Ni/Co bimetallic catalysts supported by commercial γ-Al₂O₃ modified with La₂O₃ for biogas reforming were prepared by conventional incipient wetness impregnation. The catalysts were characterized using X-ray diffraction (XRD), X-ray photoelectron spectroscopy (XPS), BET surface area and porosity analysis (BET), H₂ temperature-programmed reduction (H₂-TPR), transmission electron microscopy (TEM) and thermogravimetry coupled to differential scanning calorimetry (TG–DSC). XRD and XPS analysis revealed that a Ni/Co alloy was formed in the bimetallic catalysts. The Ni/Co ratio could be adjusted to improve pore textural properties, which enhanced the metal particle dispersion and resulted in smaller metal particle size, and thus increased the catalytic activity and resistance to carbon deposition.
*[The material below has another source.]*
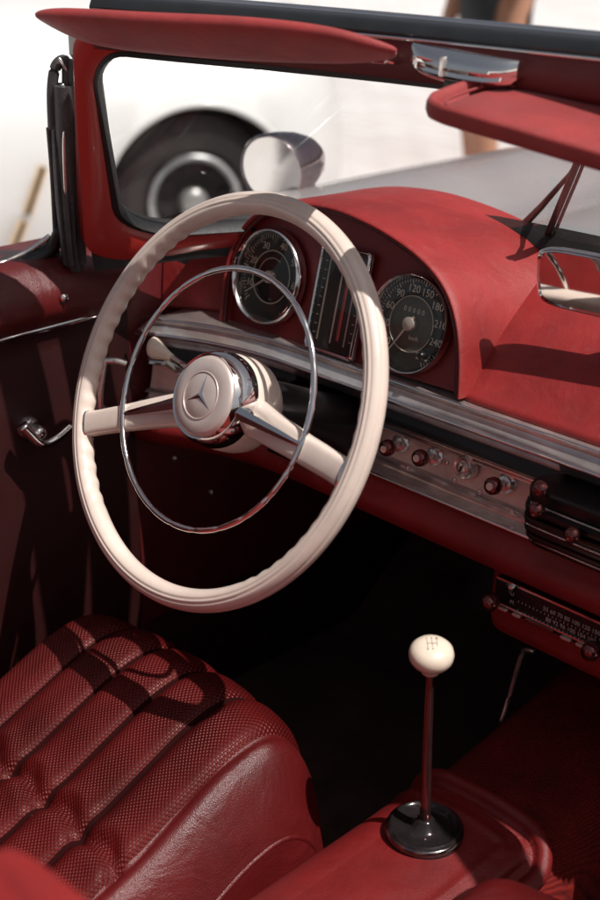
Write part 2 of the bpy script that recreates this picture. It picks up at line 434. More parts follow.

The activity and stability of the catalysts for biogas reforming was tested at 800 °C, ambient pressure, GHSV of 6000 ml g_cat⁻¹ h⁻¹ and a CH₄/CO₂ molar ratio of 1 without dilute gas. Experimental results showed that the catalytic activity could be closely related to the Ni/Co ratio. The bimetallic catalyst 7Ni3Co/LaAl exhibited better catalytic and anti-coking performance due to smaller metal particles, higher metal dispersion, uniform pore distribution, surface enrichment of Co, as well as the synergetic effect between Ni and Co. During a 290 h stability test over the catalyst 7Ni3Co/LaAl, the average conversion of CH₄ and CO₂, selectivity to H₂ and CO, and ratio of H₂/CO were 93.7%, 94.0%, 94.9%, 97.8%, and 0.97, respectively. The average coking rate was 0.0946 mg g_cat⁻¹ h⁻¹.